But Lightfoot often entered cases near their conclusion to help work out payouts to people alleging misconduct and discrimination, the Tribune said. In one case, she helped negotiate a $22.5 million payout to the family of a woman with bipolar disorder who had been released by police into an unfamiliar, high-crime neighborhood. The woman was abducted and then severely injured when she fell from the seventh floor of a public housing high-rise building.

Lightfoot told the Tribune that her cases “don’t magically change who I am,” and she uses her varied background to evaluate the facts and make recommendations to clients.

Lightfoot was raised by working-class parents, according to the Tribune and the profile by the Sun-Times. Her father was a janitor and her mother a caretaker. Her older brother spent decades in prison after an arrest for robbing a bank and shooting a security guard.

Lightfoot told the Sun-Times that her brother’s experience with the criminal justice system wasn’t the reason for her interest in the law. Rather, she wanted “to do something where I would be able to take care of myself financially,” she said. She also saw lawyering as a good fit for her personality.

Despite her interest in financial stability, Lightfoot left Mayer Brown to work as a federal prosecutor. She also oversaw Chicago’s police oversight agency and had positions with the city’s 911 center and procurement agency. She went back to Mayer Brown in 2005 as an equity partner, earning an annual salary that ranged from $918,000 to $1.16 million between 2014 and 2017, according to the full tax returns she released at the Tribune’s request.

Kass sees Lightfoot’s experience as a federal prosecutor as a plus in a city known for machine politics and political favors.
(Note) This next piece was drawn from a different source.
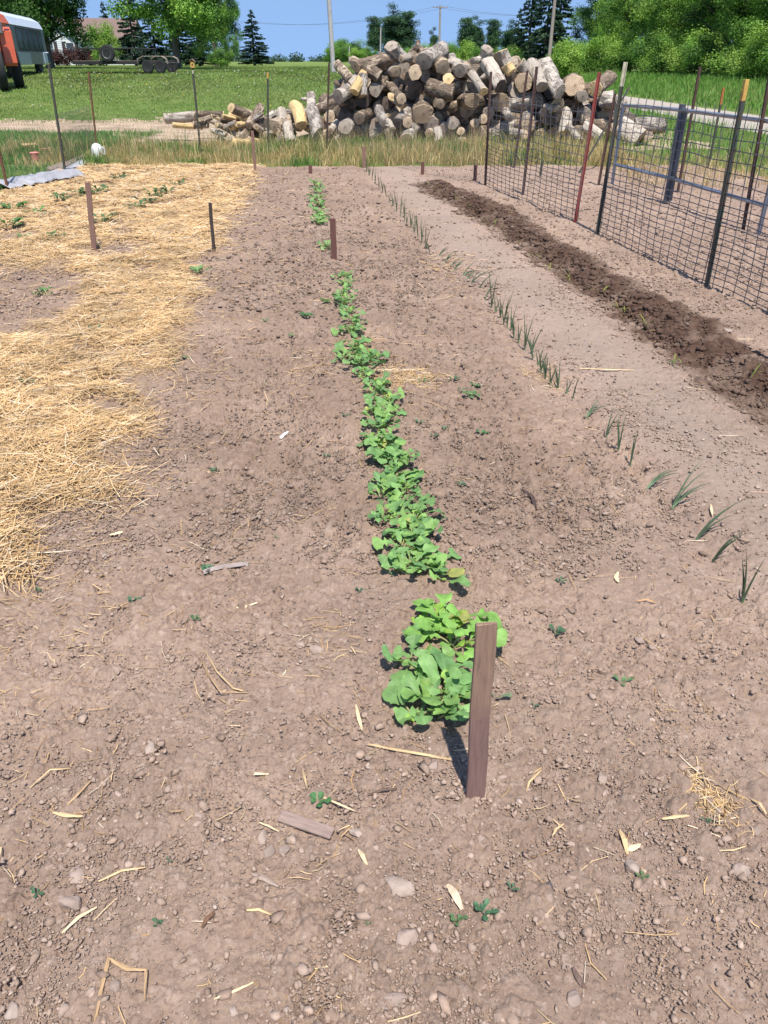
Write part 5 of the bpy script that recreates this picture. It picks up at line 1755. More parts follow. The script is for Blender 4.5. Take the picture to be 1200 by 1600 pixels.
# small heap at the left
S = 3.53
H = dict(group=HEAP, scale=S)
side_log(Z2(135, 655), Z2(300, 645), 31, 'pale', 'tan', 'long split log at the left end of the small heap', .4, .3, **H)
side_log(Z2(275, 632), Z2(452, 632), 20, 'brown', 'yellow', 'long thin log lying behind the left end of the small heap', .8, .8, **H)
side_log(Z2(180, 690), Z2(300, 698), 16, 'yellow', 'yellow', 'pale yellow split piece below the long split log', .1, .1, **H)
side_log(Z2(290, 690), Z2(370, 690), 18, 'brown', 'tan', 'brown log end in the grass behind the thin dark post', .2, .2, **H)
side_log(Z2(502, 595), Z2(680, 668), 28, 'brown', 'yellow', 'brown log with pale yellow cut end at the top of the small heap', -.2, .1, **H)
side_log(Z2(655, 595), Z2(600, 690), 26, 'brown', 'tan', 'dark brown log leaning over the top of the small heap', .4, -.1, **H)
side_log(Z2(545, 788), Z2(600, 680), 30, 'brown', 'yellow', 'brown log with pale cut end pointing down to the grass', -.5, .0, **H)
side_log(Z2(378, 658), Z2(535, 748), 15, 'brown', 'tan', 'thin brown branch slanting across the small heap', -.1, -.4, **H)
side_log(Z2(430, 665), Z2(540, 655), 22, 'brown', 'yellow', 'dark log under the pale split pieces of the small heap', .3, .3, **H)
side_log(Z2(485, 640), Z2(560, 640), 20, 'yellow', 'yellow', 'pale yellow split log on the left of the small heap', .2, .4, **H)
side_log(Z2(500, 700), Z2(580, 685), 24, 'yellow', 'yellow', 'pale wedge of split wood in the middle of the small heap', -.1, .1, **H)
side_log(Z2(555, 645), Z2(590, 660), 18, 'yellow', 'yellow', 'short yellow wedge near the top of the small heap', .1, .1, **H)
side_log(Z2(395, 720), Z2(470, 745), 18, 'grey', 'tan', 'grey piece lying at the foot of the small heap', -.2, -.2, **H)
side_log(Z2(515, 825), Z2(610, 835), 26, 'yellow', 'yellow', 'pale split block in the grass before the small heap', -.6, -.6, **H)
side_log(Z2(600, 780), Z2(660, 785), 22, 'yellow', 'tan', 'tan split block behind the thin grey-brown stake', -.3, -.3, **H)
side_log(Z2(765, 612), Z2(800, 720), 28, 'pale', 'tan', 'pale grey log standing at the right of the small heap', .2, -.3, **H)
side_log(Z2(800, 690), Z2(832, 800), 28, 'pale', 'tan', 'pale log slanting into the grass right of the small heap', -.2, -.6, **H)
side_log(Z2(850, 585), Z2(890, 690), 36, 'yellow', 'yellow', 'yellow barkless log curving down between heap and pile', .2, -.2, **H)
side_log(Z2(932, 520), Z2(945, 620), 27, 'grey', 'grey', 'rough grey log sticking up between heap and pile', .2, -.1, **H)
side_log(Z2(938, 610), Z2(975, 740), 36, 'grey', 'tan', 'rough splintered trunk standing beside the dark post', -.1, -.5, **H)
end_log(Z2(700, 775), 36, 'brown', 'tan', 'upright stump behind the yellow tipped post', .1, .5, **H)
end_log(Z2(782, 810), 38, 'brown', 'tan', 'stump with reddish tan cut face in the grass', .2, .5, **H)
end_log(Z2(785, 870), 34, 'brown', 'grey', 'lowest stump of the small heap, sunk in the grass', .0, .4, **H)
end_log(Z2(740, 700), 42, 'brown', 'tan', 'thick log end at the middle right of the small heap', .5, **H)
end_log(Z2(680, 690), 34, 'brown', 'dark', 'dark log end under the top of the small heap', .3, **H)
end_log(Z2(640, 735), 30, 'brown', 'dark', 'shaded log end low in the small heap', .2, **H)
end_log(Z2(870, 700), 30, 'pale', 'tan', 'split pale log end beside the yellow barkless log', .2, **H)
end_log(Z2(730, 640), 30, 'grey', 'tan', 'grey log end behind the top right of the small heap', .6, dy=.5, **H)

for i, (zx, zy, wx, wy, zr, bk) in enumerate(((330, 665, 60, -20, 14, 'brown'), (420, 690, 70, 25, 13, 'brown'), (455, 640, 60, 15, 12, 'yellow'), (470, 700, 50, -25, 14, 'pale'), (520, 720, 45, 40, 15, 'brown'), (545, 690, 60, -10, 13, 'yellow'),
                                              (590, 720, 40, 40, 15, 'brown'), (620, 660, 50, -35, 14, 'grey'), (640, 700, 40, 30, 16, 'pale'), (700, 650, 40, -30, 18, 'grey'), (715, 690, 35, 45, 18, 'brown'), (760, 740, 30, 40, 18, 'brown'), (820, 740, 40, 40, 16, 'pale'), (430, 760, 40, 15, 12, 'grey'), (610, 770, 40, 10, 14, 'yellow'), (895, 660, 20, 50, 16, 'brown'), (690, 740, 40, -10, 16, 'pale'))):
    side_log(Z2(zx, zy), Z2(zx + wx, zy + wy), zr, bk, 'yellow' if bk in ('yellow', 'brown') else 'tan', f"small split {dict(brown='brown barked', yellow='yellow', pale='pale', grey='grey')[bk]} piece in the small heap, {ordinal(i + 1)} from its left end", U(-.3, .2), U(-.3, .2), **H)

# ------------------------------------------------------------------ trees


def crown_mesh(name, clumps, n, size, pal, flat=.5, seed=0, shell=.45):
    r = np.random.default_rng(seed)
    cl = np.array([(*c, q) for c, q in clumps]); nc = len(cl)
    wgt = cl[:, 3] ** 2.2; wgt /= wgt.sum()
    k = r.choice(nc, n, p=wgt)
    d = r.normal(0, 1, (n, 3)); d /= np.linalg.norm(d, axis=1)[:, None]
    rad = r.uniform(0, 1, n) ** shell * (1 + r.normal(0, .13, n))
    d[:, 2] *= .8
    p = cl[k, :3] + d * (rad * cl[k, 3])[:, None]
    nrm = d * .7 + np.array([0, 0, .55]) + r.normal(0, .55, (n, 3)); nrm /= np.linalg.norm(nrm, axis=1)[:, None]
    a = np.cross(nrm, r.normal(0, 1, (n, 3))); a /= np.linalg.norm(a, axis=1)[:, None]
    b = np.cross(nrm, a)
    s = size * r.uniform(.6, 1.35, n)[:, None]
    V = np.stack([p - a * s * .5, p + b * s * flat * .5 + nrm * s * .06, p + a * s * .5, p - b * s * flat * .5 + nrm * s * .06], 1)
    F = (np.arange(n) * 4)[:, None] + np.arange(4)[None]
    pc = np.array(pal)
    cc = pc[r.integers(0, len(pc), nc)][k] * r.uniform(.75, 1.2, (nc, 1))[k] * r.uniform(.7, 1.3, (n, 1))
    return np_mesh(name, V.reshape(-1, 3), F, np.repeat(cc, 4, 0))


def conifer_mesh(name, h, rbase, n, size, pal, seed=0):
    r = np.random.default_rng(seed)
    nb = 190
    t = r.uniform(0.02, 1, nb) ** 1.15
    az = r.uniform(0, 2 * PI, nb)
    bl = rbase * (1 - t) ** .85 * r.uniform(.7, 1.12, nb) + .12
    k = r.choice(nb, n, p=(bl ** 1.3) / (bl ** 1.3).sum())
    u = r.uniform(.08, 1, n) ** .7
    R = bl[k] * u
    z = h * (.05 + .94 * t[k]) - .28 * R + .10 * R * u * 1.6
    side = r.normal(0, .12, n) * (.3 + bl[k] * .42) * (1.15 - u)
    x = np.cos(az[k]) * R - np.sin(az[k]) * side; y = np.sin(az[k]) * R + np.cos(az[k]) * side
    p = np.stack([x, y, z + r.normal(0, .045, n)], 1)
    a = np.stack([np.cos(az[k]), np.sin(az[k]), -.25 + 0 * u], 1) + r.normal(0, .45, (n, 3)); a /= np.linalg.norm(a, axis=1)[:, None]
    b = np.cross(a, np.array([0, 0, 1.]) + r.normal(0, .4, (n, 3))); b /= np.linalg.norm(b, axis=1)[:, None]
    s = size * r.uniform(.6, 1.4, n)[:, None]
    V = np.stack([p - a * s * .5, p + b * s * .17, p + a * s * .5, p - b * s * .17], 1)
    F = (np.arange(n) * 4)[:, None] + np.arange(4)[None]
    pc = np.array(pal)
    cc = pc[r.integers(0, len(pc), nb)][k] * r.uniform(.7, 1.3, (n, 1))
    return np_mesh(name, V.reshape(-1, 3), F, np.repeat(cc, 4, 0))


def limb_mesh(clumps, h, r0, nl, fork=.3, lean=0.0):
    mb = MB()
    tp = [(0, 0, -.3), (lean * .1, 0, h * fork * .5), (lean * .3, .05, h * fork), (lean * .6, 0, h * .6), (lean, 0, h * .88)]
    mb.tube(tp, [r0 * 1.35, r0, r0 * .85, r0 * .5, r0 * .12], 10)
    for c, q in random.sample(clumps, min(nl, len(clumps))):
        c = Vector(c); z = max(h * fork * .7, min(c.z * .62, h * .7))
        s = Vector((lean * .3, 0, z))
        m = s.lerp(c, .5) + Vector((U(-.2, .2), U(-.2, .2), U(.0, .4)))
        mb.tube([s, m, c], [r0 * .42, r0 * .24, r0 * .07], 6)
    return mb


def make_clumps(n, rx, rz, cz, q0, q1, seed, squash=.6, bottom=None):
    r = random.Random(seed); out = []
    while len(out) < n:
        d = Vector((r.gauss(0, 1), r.gauss(0, 1), r.gauss(0, 1))).normalized() * (r.random() ** squash)
        c = Vector((d.x * rx, d.y * rx, cz + d.z * rz))
        if bottom is not None and c.z < bottom: continue
        out.append((tuple(c), r.uniform(q0, q1)))
    return out


def proto_tree(name, clumps, h, r0, n, size, pal, nl=14, fork=.3, seed=1, bark=None, lean=0.0, shell=.45):
    t = bpy.data.objects.new(name, None); C.objects.link(t)
    o = limb_mesh(clumps, h, r0, nl, fork, lean).build('trunk', bark or M_BARKT, t, True)
    link('crown', crown_mesh('crown', clumps, n, size, pal, seed=seed, shell=shell), M_LEAF, t)
    return t


def proto_spruce(name, h, rb, n, size, pal, seed):
    t = bpy.data.objects.new(name, None); C.objects.link(t)
    mb = MB(); mb.tube([(0, 0, -.3), (0, 0, h * .5), (0, 0, h * .98)], [h * .022, h * .013, .01], 8); mb.build('trunk', M_BARKT, t, True)
    link('crown', conifer_mesh('crown', h, rb, n, size, pal, seed), M_LEAF, t)
    return t


def put(proto, loc, sc, rz, label, cat, group=None, name=None, first=set()):
    if proto.name in first:
        r = proto.copy(); C.objects.link(r)
        for ch in proto.children:
            c = ch.copy(); C.objects.link(c); c.parent = r
    else:
        r = proto; first.add(proto.name)
    r.location = loc; r.rotation_euler = (0, 0, rz)
    r.scale = sc if isinstance(sc, tuple) else (sc, sc, sc)
    tag(r, label, cat, group)
    return r


def at(px, Y, dz=0.0):
    """ground point at forward distance Y in the direction of photo column px near the horizon"""
    x = Q(px, 100, Y).x
    return Vector((x, Y, gz(x, Y) + dz))


G_DARK = [(.05, .115, .026), (.07, .155, .032), (.04, .09, .024), (.10, .20, .042)]
G_MID = [(.12, .24, .042), (.16, .30, .052), (.09, .185, .036), (.22, .36, .07)]
G_BRT = [(.19, .34, .055), (.24, .40, .07), (.15, .28, .048), (.29, .43, .09)]
G_SPR = [(.036, .075, .042), (.05, .098, .05), (.026, .056, .034), (.07, .12, .062)]
G_POP = [(.055, .115, .05), (.075, .145, .06), (.045, .09, .045)]

maple = proto_tree('maple_tree', make_clumps(110, 3.7, 4.6, 4.7, .7, 1.15, 1, .45, 1.75), 11, .27, 46000, .20, G_DARK, 22, .18, 1)
locust = proto_tree('locust_tree', make_clumps(105, 3.9, 3.8, 4.9, .5, .95, 2, .5, 1.9), 10, .20, 42000, .16, G_BRT[:3] + G_MID, 24, .26, 2)
broads = [proto_tree('broadleaf_tree', make_clumps(120, 3.6, 4.7, 5.0, .4, .95, 10 + i, .55, .8), 10.5, .2, 40000, .15, [G_MID, G_DARK + G_MID, G_BRT + G_MID][i], 20, .15, 20 + i) for i in range(3)]
bushes = [proto_tree('bush', make_clumps(34, 1.5, 1.3, 1.35, .4, .75, 30 + i, .5, .25), 2.4, .06, 11000, .12, [G_MID, G_BRT, G_DARK + G_MID][i], 10, .1, 40 + i) for i in range(3)]
poplars = [proto_tree('poplar_tree', make_clumps(70, 1.7, 6.2, 7.4, .7, 1.3, 50 + i, .62, 1.0), 14, .2, 15000, .30, G_POP, 12, .15, 60 + i) for i in range(2)]
spruces = [proto_spruce('spruce_tree', 9, 2.3, 17000, .30, G_SPR, 70 + i) for i in range(2)]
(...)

He thinks the tide turned against Preckwinkle after the FBI raided the offices of Alderman Edward Burke. The alderman later was charged with trying to extort business for his law firm from a company seeking a remodeling permit.

Burke had contributed to Preckwinkle’s campaign, and she had given Burke’s son a $100,000-per-year job with Cook County.

“Lori Lightfoot made herself into a federal prosecutor with her will and smarts and the content of her character,” Kass wrote. “A fed as mayor of Chicago? Inconceivable a few years ago. Now, it’s necessary.”